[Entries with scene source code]
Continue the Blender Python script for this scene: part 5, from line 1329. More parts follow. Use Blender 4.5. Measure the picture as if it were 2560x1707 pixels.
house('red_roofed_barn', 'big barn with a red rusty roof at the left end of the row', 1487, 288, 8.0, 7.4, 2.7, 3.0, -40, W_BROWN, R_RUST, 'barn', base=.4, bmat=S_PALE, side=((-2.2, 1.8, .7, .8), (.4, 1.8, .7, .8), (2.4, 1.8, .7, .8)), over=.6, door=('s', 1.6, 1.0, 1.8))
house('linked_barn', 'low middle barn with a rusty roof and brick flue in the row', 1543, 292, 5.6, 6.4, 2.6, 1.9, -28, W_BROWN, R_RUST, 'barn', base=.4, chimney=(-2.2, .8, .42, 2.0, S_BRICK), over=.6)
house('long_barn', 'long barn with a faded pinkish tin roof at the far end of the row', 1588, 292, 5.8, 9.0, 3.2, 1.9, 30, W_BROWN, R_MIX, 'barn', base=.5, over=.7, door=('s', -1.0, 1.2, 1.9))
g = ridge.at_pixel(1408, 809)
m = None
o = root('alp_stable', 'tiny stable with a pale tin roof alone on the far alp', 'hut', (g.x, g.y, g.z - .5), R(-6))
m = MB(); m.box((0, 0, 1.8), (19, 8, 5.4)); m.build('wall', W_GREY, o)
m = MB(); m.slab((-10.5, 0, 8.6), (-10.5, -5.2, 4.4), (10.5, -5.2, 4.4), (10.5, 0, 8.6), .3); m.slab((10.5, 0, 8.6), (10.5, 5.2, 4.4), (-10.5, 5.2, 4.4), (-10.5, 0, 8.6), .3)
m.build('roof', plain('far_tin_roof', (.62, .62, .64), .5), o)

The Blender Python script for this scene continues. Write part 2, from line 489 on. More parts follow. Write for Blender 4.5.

* **WHAT YOU WILL DO**
The records above are to be repeated exactly, in their entirety.

* **ANSWER FOR THE TASK**
Continue the Blender Python script for this scene: part 5, from line 1329. More parts follow. Use Blender 4.5. Measure the picture as if it were 2560x1707 pixels.
house('red_roofed_barn', 'big barn with a red rusty roof at the left end of the row', 1487, 288, 8.0, 7.4, 2.7, 3.0, -40, W_BROWN, R_RUST, 'barn', base=.4, bmat=S_PALE, side=((-2.2, 1.8, .7, .8), (.4, 1.8, .7, .8), (2.4, 1.8, .7, .8)), over=.6, door=('s', 1.6, 1.0, 1.8))
house('linked_barn', 'low middle barn with a rusty roof and brick flue in the row', 1543, 292, 5.6, 6.4, 2.6, 1.9, -28, W_BROWN, R_RUST, 'barn', base=.4, chimney=(-2.2, .8, .42, 2.0, S_BRICK), over=.6)
house('long_barn', 'long barn with a faded pinkish tin roof at the far end of the row', 1588, 292, 5.8, 9.0, 3.2, 1.9, 30, W_BROWN, R_MIX, 'barn', base=.5, over=.7, door=('s', -1.0, 1.2, 1.9))
g = ridge.at_pixel(1408, 809)
m = None
o = root('alp_stable', 'tiny stable with a pale tin roof alone on the far alp', 'hut', (g.x, g.y, g.z - .5), R(-6))
m = MB(); m.box((0, 0, 1.8), (19, 8, 5.4)); m.build('wall', W_GREY, o)
m = MB(); m.slab((-10.5, 0, 8.6), (-10.5, -5.2, 4.4), (10.5, -5.2, 4.4), (10.5, 0, 8.6), .3); m.slab((10.5, 0, 8.6), (10.5, 5.2, 4.4), (-10.5, 5.2, 4.4), (-10.5, 0, 8.6), .3)
m.build('roof', plain('far_tin_roof', (.62, .62, .64), .5), o)

The Blender Python script for this scene continues. Write part 2, from line 489 on. More parts follow. Write for Blender 4.5.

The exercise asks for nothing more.